Heroism is defined in many different ways, but most people tend to agree that it embodies several key traits: that the act is voluntary, that it is done in the service of people or communities in need, that it is done without the need for recompense of personal gain, and that it involves some type of personal risk. A hero would be, then, a person who commits heroic acts.

The problem with this definition (much of which was pulled from the Heroic Imagination Project—a non-profit that teaches people to become heroes in their daily lives), is that so much of it relies upon the motivations of the individual—motivations which may not become clear for days, weeks, or decades after the act was committed.

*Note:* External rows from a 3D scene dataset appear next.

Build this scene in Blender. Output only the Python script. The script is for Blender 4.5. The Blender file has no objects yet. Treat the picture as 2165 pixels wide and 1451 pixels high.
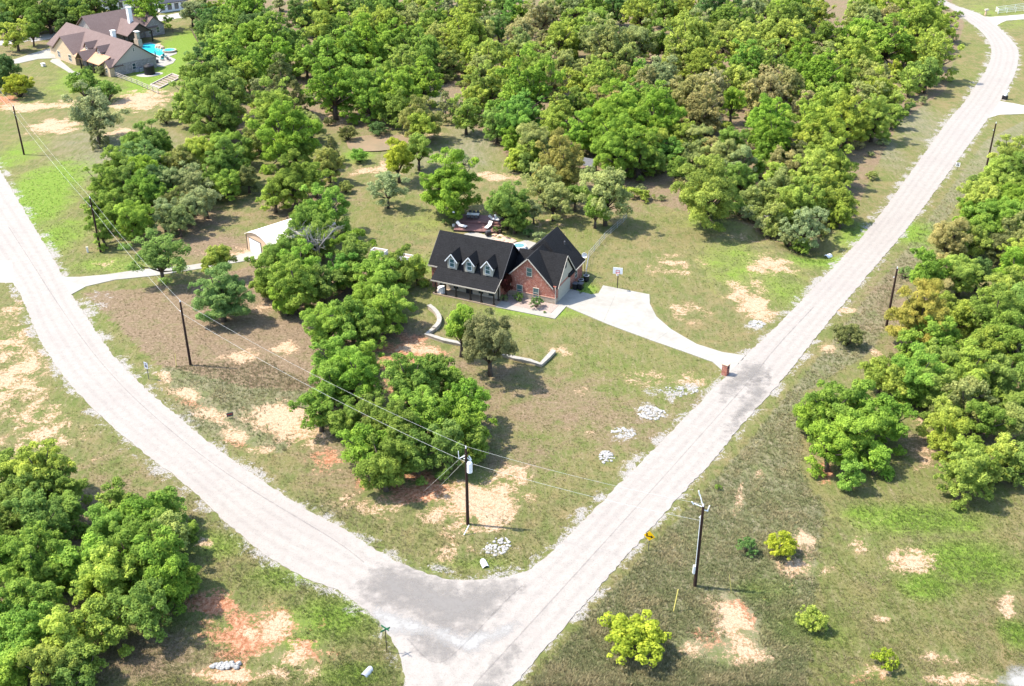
import bpy, bmesh, math, random
import numpy as np
from mathutils import Vector, Matrix
from mathutils.geometry import tessellate_polygon
R = math.radians
S = bpy.context.scene
C = S.collection

# ------------------------------------------------------------------ camera, sky, sun, exposure
CAM_H, PITCH, FPX, PW, PH = 75.0, 29.0, 2300.0, 2165.0, 1451.0
cd = bpy.data.cameras.new('camera'); cam = bpy.data.objects.new('camera', cd); C.objects.link(cam)
cam.location = (0, 0, CAM_H); cam.rotation_euler = (R(90 - PITCH), 0, 0)
cd.sensor_width = 36; cd.lens = 36 * FPX / PW; cd.clip_start = 1; cd.clip_end = 6000
S.camera = cam
SUN_EL, SH_AZ = 56.0, -8.5
W = bpy.data.worlds.new('World'); S.world = W; W.use_nodes = True
wn = W.node_tree.nodes; bg = wn['Background']
sky = wn.new('ShaderNodeTexSky'); sky.sky_type = 'NISHITA'; sky.sun_disc = False
sky.sun_elevation = R(SUN_EL)
sx, sy = -math.cos(R(SH_AZ)), -math.sin(R(SH_AZ))
sky.sun_rotation = math.atan2(sx, sy)
W.node_tree.links.new(sky.outputs[0], bg.inputs[0]); bg.inputs[1].default_value = 0.15
ld = bpy.data.lights.new('sun', 'SUN'); lo = bpy.data.objects.new('sun', ld); C.objects.link(lo)
ld.energy = 3.2; ld.angle = R(0.5); ld.color = (1, 0.93, 0.82)
ce = math.cos(R(SUN_EL))
tosun = Vector((sx * ce, sy * ce, math.sin(R(SUN_EL))))
lo.rotation_euler = (-tosun).to_track_quat('-Z', 'Y').to_euler(); lo.location = (-60, 20, 90)
S.view_settings.view_transform = 'Standard'; S.view_settings.look = 'None'
S.view_settings.exposure = 1.65; S.view_settings.gamma = 1
S.cycles.max_bounces = 5; S.cycles.diffuse_bounces = 3; S.cycles.transparent_max_bounces = 32

_cp, _sp = math.cos(R(PITCH)), math.sin(R(PITCH))
def P(px, py, z=0.0):
    """world point at height z seen at a photo pixel"""
    u = (px - PW / 2) / FPX; v = (py - PH / 2) / FPX
    d = (u, _cp - v * _sp, -_sp - v * _cp); t = (z - CAM_H) / d[2]
    return Vector((d[0] * t, d[1] * t, z))
def mpp(p):
    """metres per photo pixel at a world point"""
    return (p.y * _cp - (p.z - CAM_H) * _sp) / FPX
def topix(x, y, z=0.0):
    zz = y * _cp - (z - CAM_H) * _sp; v = -y * _sp - (z - CAM_H) * _cp
    return PW / 2 + FPX * x / zz, PH / 2 + FPX * v / zz

# ------------------------------------------------------------------ helpers
def tag(o, label=None, cat=None, group=None, kind=None):
    if label: o['label'] = label
    if cat: o['category'] = cat
    if group: o['group'] = group
    if kind: o['kind'] = kind
    return o
def empty(name, loc, rz=0.0, label=None, cat=None, group=None):
    o = bpy.data.objects.new(name, None); C.objects.link(o)
    o.location = loc; o.rotation_euler = (0, 0, rz); o.empty_display_size = 0.3
    return tag(o, label, cat, group)
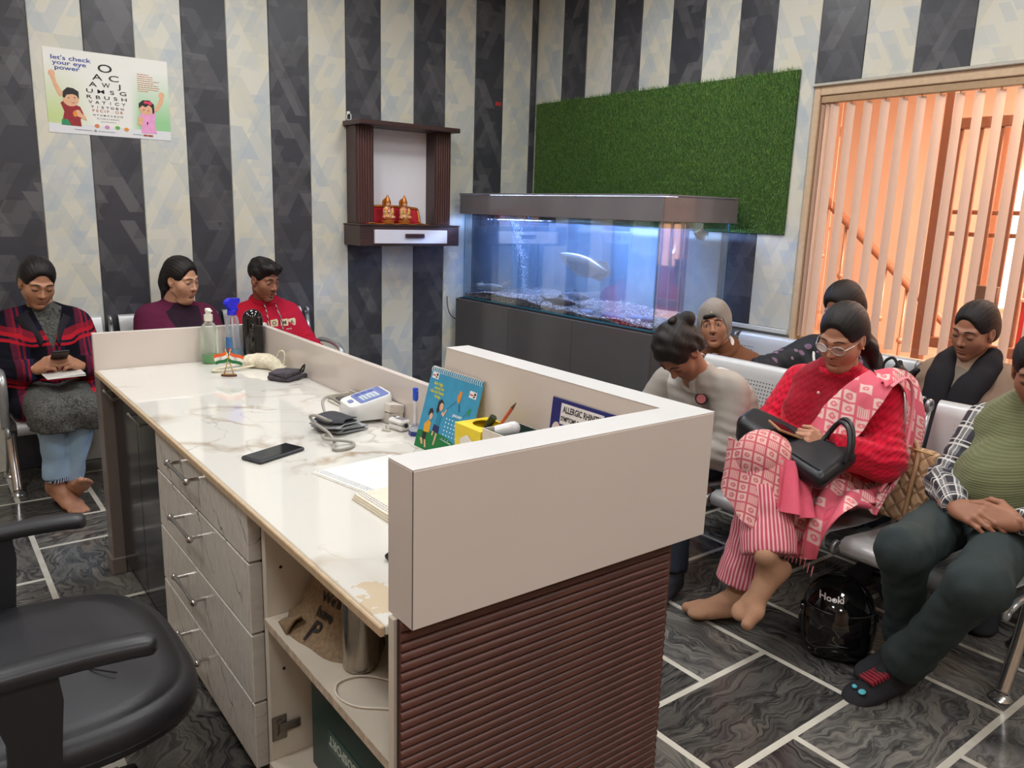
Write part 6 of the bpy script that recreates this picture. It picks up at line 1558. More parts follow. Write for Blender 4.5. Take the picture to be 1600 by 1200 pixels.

In the same vein, people might commit numerous heroic acts, but might actually be terrible people. History is littered with such examples: Winston Churchill was a key player in the subjugation of much of Africa to the British Empire in the late 19th century. Susan B. Anthony fought stoically for the right for women to vote, but did not believe that that right extended to blacks. Even Mother Teresa—a literal saint—allegedly held close relationships with dictators and withheld care from the sick, practicing what one journalist called the “cult of death and suffering.”

So, if there’s no way of knowing for sure what the motivations were of the hero, how do we know they’re really a hero? At what point is the harm someone committed no longer passed over because of a few good acts? When do we remove the designation of “hero,” and—for that matter—when do we award it in the first place?

When we award titles based on the intentions of the individual, we run the very real risk of celebrating the wrong kind of people. We praise people in our society who we think embody the values and actions of a hero, only to later find out that the praise may have been too much too soon.

At best, this is an example of the need for relativism in the designation of a hero. At worst, this is reason to not call anyone a hero at all—to only, perhaps, hail the actions as heroic because of the good that it caused, instead of adding the hero label to a man or woman who is, after all, only human, and may very well sully the title.

I am so fucking sick of everything being relative. In many ways, the fatally-flawed, fundamentalist Christian, “black and white” style of thinking was so much easier for me to embrace, because it never involved the constant re-questioning, reconsidering, reevaluating perspective that more secular—or perhaps just more accepting—philosophies embrace. In short, religious fundamentalism was nice, because I didn’t have to think as much. I could make blanket statements about an act or a certain type of person, and know that I was right, because the bible said so. I felt like a shitty human being, but that was because all human beings were shitty, and at least I knew that would never change.

But that’s not how the world works. Truly black or truly white situations are precious, oftentimes bizarre irregularities, and reality is much more a grisaille than a silhouette.

So, maybe, it’s time that we stop calling people heroes, and instead call their acts heroic. Maybe it’s safer to celebrate the actions taken, and to believe that there is no such thing as a hero, after all.